Lagging Sales at CFI Send Profits Down - And Stock Follows

CFI ProServices Inc., the banking software company, announced last week that first-quarter earnings would be much lower than analysts' estimates - and the news sent its stock into a tailspin.

Matt Chapman, chairman and chief executive officer, said Wednesday that earnings would be about 5 cents a share, against analysts' expectations of 15 to 19 cents. CFI earned 16 cents a share in the first three months of 1994.

"Large bank sales that we expected to close during the first quarter will not be completed, and new product sales are softer than planned," Mr. Chapman said.

Stock in Portland, Ore.-based CFI, which is traded on the Nasdaq exchange, quickly dropped nearly 30%, closing Wednesday at $12.50 per share. The company went public in August 1993 at $10 a share and since then had been a fairly steady performer.

CFI closed at TK a share Friday, down TK for the week.

Jim Bradshaw, an analyst at Pacific Crest Securities in Portland, said he downgraded CFI to "hold" from "buy" on Wednesday after learning of the announcement, but reversed himself late in the day.

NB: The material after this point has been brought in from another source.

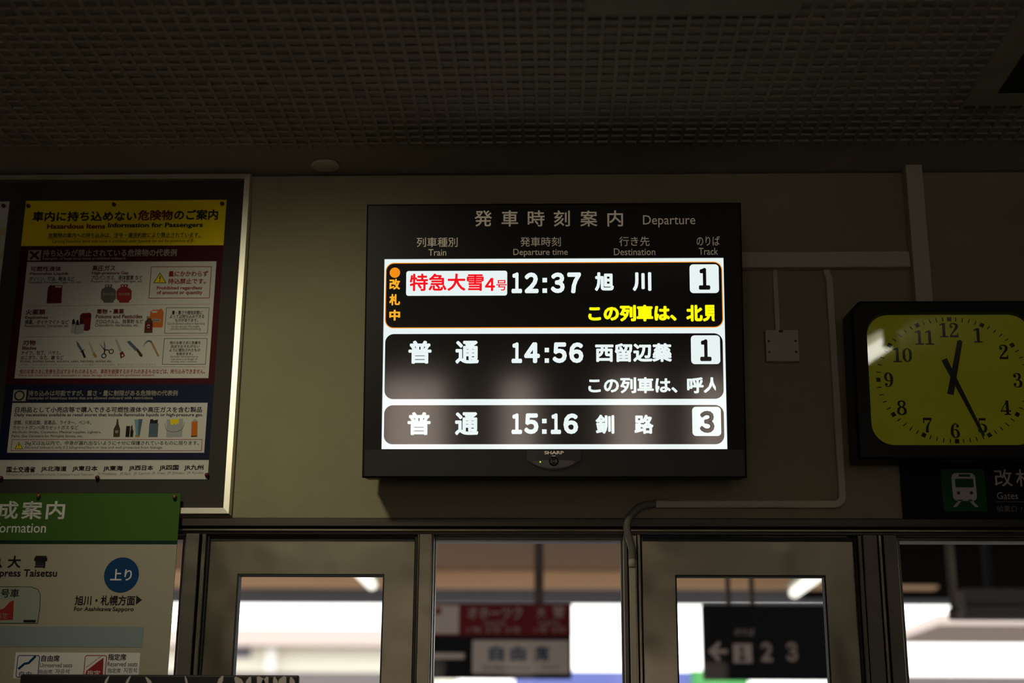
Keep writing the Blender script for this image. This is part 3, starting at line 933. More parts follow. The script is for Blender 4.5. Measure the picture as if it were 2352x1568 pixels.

"There was a bit of a market overreaction," he said. "I think at $12 a share the stock's pretty cheap."

Mr. Bradshaw said the earnings slip mostly reflects CFI's recent attempt to sell more compliance and retail banking software to institutions with more than $2 billion of assets. The effort is creating longer, less predictable sales cycles, he said.

"They have some technologically sophisticated products that can appeal to bigger banks," he explained. "Business with larger institutions has higher margins, but the sales cycles can be six to nine months long, compared with six to nine weeks for small banks."

Mr. Chapman concurred. "As we have stated previously, we expect our continued emphasis on large institution sales to make our earnings less predictable at times," he said.

Mr. Bradshaw said he now estimates CFI will earn 85 cents a share in 1995, down from his previous estimate of $1. "I expect the stock (price) will whip around a bit more," he noted.

To offset that volatility, Mr. Bradshaw, noted CFI has a relatively high level of recurring revenue - 37% - for a software company, a number he expects to remain stable for the foreseeable future.

He was also upbeat about the prospects for CFI's new products, particularly its Personal Branch home banking software.

"Home banking is on the verge of becoming a very big part of CFI's business," he said, while acknowledging that the market for bank-at-home technology is still evolving.

"CFI switched to a more variable pricing scheme, which makes it less risky for banks to get started. I think they're on the verge of some sales."

CFI spokesman Greg Meyers said his company was close to signing deals with third-party processors to operate the Personal Branch software for banks, agreements that could also help jump-start the product.